Не надо забывать, что меланхолия - это тип темперамента, характер. Феномен характера тесно связан с другим феноменом - феноменом маски. По Аристотелю, поэзия распалась "[на два рода] сообразно личному характеру [поэтов]. И вот явились меж древних поэты героические и ямбические" ("язвительные")" [3, 1448b24-1448b35]. Так, с одной стороны, родились трагедия и комедия (сугубо театральные жанры), а с другой стороны, нужно отметить, что поэзия распалась, наверное, не только благодаря личному характеру поэтов, но еще и благодаря собственной маске.
Комедия, кстати - "это некоторая ошибка и безобразие, никому не причиняющее страдания и ни для кого не пагубное; так, чтобы не далеко ходить за примером, комическая маска есть нечто безобразное и искаженное, но без страдания" [3, 1449a32-1449a36].
Когда придет время начать говорить о роли Глупости в Утопии, маска как феномен театральный, но, одновременно, живой и жизнетворящий, будет главной основой рассуждений автора этих строк, ведь на эразмовскую свиту Мории можно посмотреть как на ее, Глупости, бесконечно живые маски, причем, по сути, с ней не разделимые. Это будет видно потом, пока же следует окончательно разобраться с феноменом маски в творчестве Дюрера.
Понятие характера нельзя путать с понятием характерного. "Бесплодные образы "характерного", все эти "профессиональные" типы адвокатов, купцов, сводней, стариков и старух и т.п., все эти маски мельчающего и вырождающегося реализма" появляются из уничтожения рождающего гротескного начала. Но сие - "осколки". "Были все эти типы и в гротескном реализме, но там из них не строилась картина всей жизни, там они были еще только отмирающей частью рождающейся жизни" [4, c. 62]. Это значит, что маске не отводится тут какого-то совершенно особого места. Будучи маской, она, все же, начинает жить.
Дюреровская "Меланхолия I" - это маска, характер. Назвать эту гравюру 1514 года просто аллегорическим изображением нельзя. Тщательно проработанные художником в символическом плане Сатурн, владеющий тайнами вселенной, "орудия человеческого разума, который, отдаваясь под покровительство планеты опасной, но сулящей проникновение в тайны мироздания, стремится измерить, взвесить все окружающее", венок из лютиков и водяного кресса (считавшийся средством против опасного приступа меланхолии), "магический квадрат", уравновешивающий влияние Сатурна и т.д., - все эти предметы призваны сохранить статичное состояние главной фигуры "крылатой женщины" [23, c. 238] (или это - Люцифер?).
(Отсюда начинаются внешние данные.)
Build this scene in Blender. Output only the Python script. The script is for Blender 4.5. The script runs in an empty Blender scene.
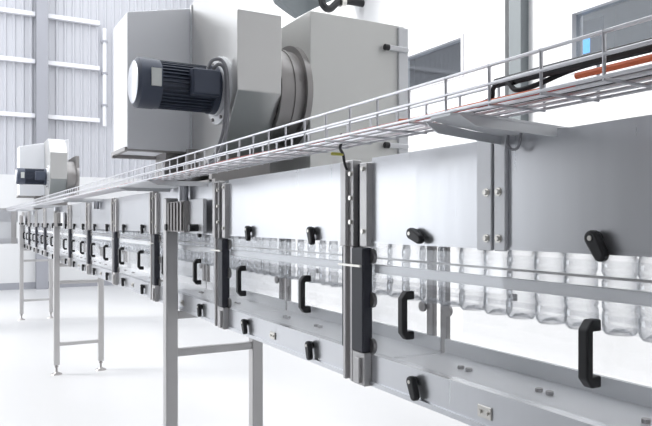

Но в ней, в этой фигуре, - "огромная внутренняя сила" [там же], и, когда Безумие прорвется наружу, тогда вся эта предметная ординарность приобретет совсем другой смысл.
"Меланхолия I" - "воплощение человека-творца, нередко испытывающего отчаяние, но верного властному стремлению познать и воплотить мир" [там же].
Значит, гротескная маска есть живое образование. А маска Безумия, маска Мории - это как раз такая маска.
Маска - это также еще и обман. Только гротескная маска, обманывая, высмеивает и себя, имея в себе смеховое начало. Получается обманутый обман - а сие отражало сущность брантовского Дурака. Безумие, раскрывающееся в "Меланхолии I" как в маске, есть театрализация буйства жизни. Вот, что интересовало автора этой работы в данном произведении гениального Дюрера; воплощение именно этой идеи предстанет далее в "Утопии" Томаса Мора.
Глава V. Образ абсолютной Глупости в творчестве Эразма
5.1 О композиции "Похвалы Глупости"
Перейдем, наконец, к "Похвале…". "Филавтия есть не что иное, как самообольщение. Льсти другому, и это будет Колакиа (Лесть)" [8, c. 163]. По сути же, два этих понятия сливаются воедино там, где беснуется карнавальная Глупость. Если руководствоваться композиционной схемой Л. Пинского, то в третьей части "Похвалы…", где читатель встречается с "видами и формами Глупости" [30, c. 67], фигура Дурака, переворачивающего у Бранта понятия Глупости и мудрости, исчезает. Глупость сама уже овладевает своей судьбой, потому как уже изначально "Глупость говорит" [8, c. 122].
Обращаясь теперь к свите Мории, надо сказать, что ее братьев и сестер можно поделить, назначив условно пару каждому. Позже также придется коснуться проблемы телесности свиты. Итак, пары: Себялюбие - Лесть, Забвение - Непробудный сон, Лень - Чревоугодие, Наслаждение - Разгул... Остается еще один немаловажный член этой шайки, объединяющий всех прочих, чей взор, "беспокойно блуждающий" [8, c. 127], оживляет камни и выворачивает наизнанку бренное бытие, даруя ему вечное бессмертие нового перерождения - это Анойя ("Безумие" - греч.). У Безумия нет пары… Это интересно. В нем все сходится.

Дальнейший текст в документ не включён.